Tony watched from afar while practicing in Highlands with a diverse crew of Canarsie kids. It would be years before he became a DJ as a teenager when he moved to Orlando, but in Brooklyn, it was a passion he couldn’t afford. “It didn’t cost to dance. To DJ, you need equipment, records. So I was dancing before anything. That was my introduction to hip-hop, my first love,” Tony says.
In the city, Tony would partake in the soup of influences that made up the city’s music scene at the time at spots like the legendary Funhouse in Hudson Yards. “In the teen clubs, they played hip-hop, new wave, punk rock, there was R&B, electro pop”—and he’d take these influences home with him, first to Florida, then back to East Brooklyn, where post-high school, in the early 90s, he found a developing scene as a DJ. “Manhattan still had the clubs, I used to go to Red Zone, the Tunnel, but there were house parties. Parties in the park were live. Rollerskating culture was big. I used to go to the rink on Empire Boulevard.”
By the time he got back to the borough, Brooklyn’s hip-hop scene had changed radically. The mark of its transformation was getting the opportunity to spin, just as a local DJ playing in and around Kings County, ahead of the Wu-Tang Clan’s first show in NYC at a club called Showboat, a concert RZA claims ended in a shootout, and that the group was only paid $200 for. “Showboat had a lot of history, man. A lot of performers went through there, and I was the resident DJ for a while.” Wu-Tang would return the favor roughly a decade later when they dropped the B-Side classic “The Abduction” on his major label released compilation album, The Piece Maker.
Even as the borough’s rap flourished, the Puerto Rican representation coming out of Brooklyn was limited. That is not to say it was non-existent. “There was Prince Markie Dee from The Fat Boys from Brooklyn, God bless his soul. We could also go with Thirtstin Howl The 3rd, old school Brooklyn guy,” Tony reflects. And the DJ would do his part, too, mixing salsa and merengue into his sets with rap, rock, and reggae. “My DJ sets have always implemented all the elements of music and culture that are hip-hop and make up hip-hop, and continue to evolve.”
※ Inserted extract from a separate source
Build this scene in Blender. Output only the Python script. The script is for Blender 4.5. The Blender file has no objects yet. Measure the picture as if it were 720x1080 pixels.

It’s a tradition and life’s work that will continue at the Afro-Latino Festival block party on Ashland Place and Fulton Ave this weekend at the Planet Brooklyn festival. Mai-Elka Prado casts Tony’s body of work as perfectly aligned with the festival’s mission over the past 12 years. “It’s a celebration of Latino people of African descent, brought to New York in connection with non-profit organizations from Latin America. So our curatorial work for a Planet Brooklyn in this collaboration with Tony Touch is super important for us, as he’s a legendary DJ and pioneer. When we were talking about the diversity in the audience, how our audiences are intergenerational, Tony is a talent and a history that unites all those experiences,” Prado says.
It seems like every few weeks a stupid ass argument breaks out online over the role of New York City’s Latino community in the beginnings of hip hop, downplaying their essential role in the development and dissemination of the culture. From his relatively isolated childhood in Brooklyn, Tony himself couldn’t really understand it until later, when he saw it reflected in culture. “It wasn’t until I saw it in the movies. The movie that really opened me up to realizing how involved Spanish kids were in hip-hop was Flashdance. That one breaking scene that went like two minutes was my first glimpse of Rock Steady [Crew] and kids of color, Hispanic kids in this movie killing it, and it was a complete game changer and eye-opener.”
The irony is, Tony didn’t need to see that experience in any theater to confirm the immeasurable Afro-Latino contribution to the inception of hip hop. He was living it out, dancing on broken-down refrigerator boxes and linoleum in Highland Park.